Wodehouse is so underrated as a stylist. He wasn't a silly upper class twit. He was a serious craftsman. Wodehouse re-read all of Shakespeare's plays every year, and the novels are full of clever little allusions to Keats, Wordsworth, Shelley, Milton, Tennyson, Browning, even Swinburne, not to mention philosophers like Spinoza.
I can't resist a couple more quotes:
"'Yes, here I am,' I responded, buttering a nonchalant slice of toast"
"As is so often the case with these stolid, beefy birds, he had always had a yearning for higher things"
"It seemed to me a fair cop, as I believe the expression is, and I saw nothing to be gained by postponing the inevitable. I rose, and wiped the lips with the napkin, like a French aristocrat informed that the tumbril is at the door."

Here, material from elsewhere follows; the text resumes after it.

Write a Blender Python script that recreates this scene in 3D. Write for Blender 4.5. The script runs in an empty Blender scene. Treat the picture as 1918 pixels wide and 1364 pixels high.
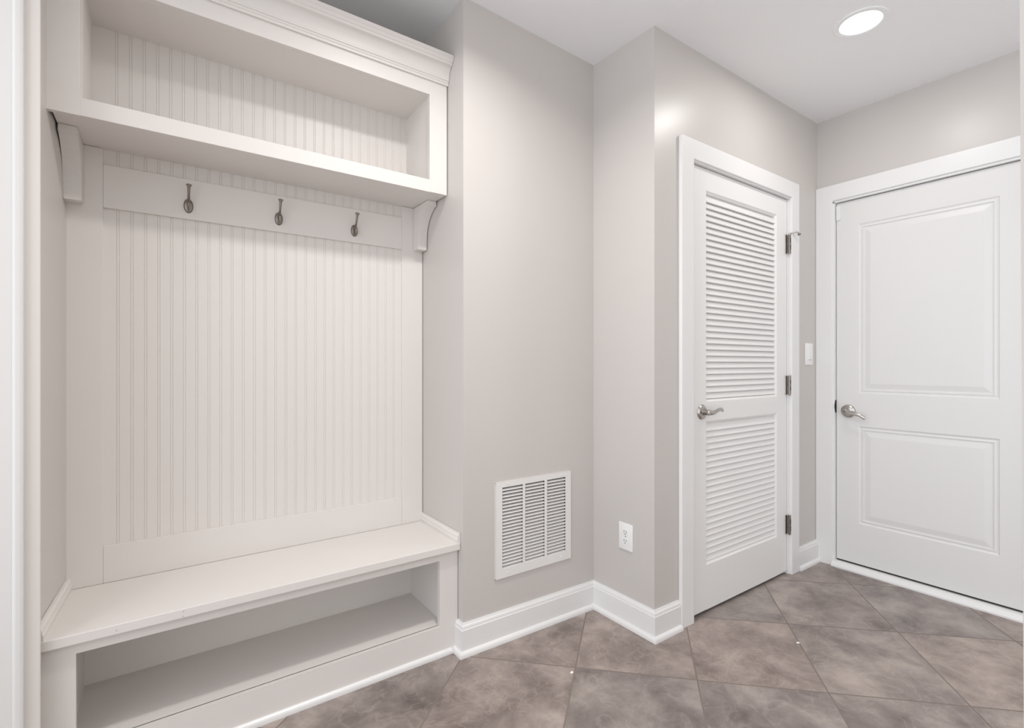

"I dare say you have frequently, when strolling in your garden, seen a parched flower beneath a refreshing downpour. It was of such a flower that Uncle Percy now reminded me."
Or this sublime interaction with Jeeves
"Miss Hopwood addressed him as Stilton.
Big chap?
Noticeably well-developed sir.
With a head like a pumpkin?
Yes sir. There was a certain resemblance to the vegetable"
Or this description of a village:
"A picturesque settlement, yes. None more so in all Hampshire. It lay embowered, as I believe the expression is, in the midst of smiling fields and leafy woods, hard by a willow-fringed river, and you couldn't have thrown a brick in it without hitting a honeysuckle-covered cottage or beaning an apple-cheeked villager."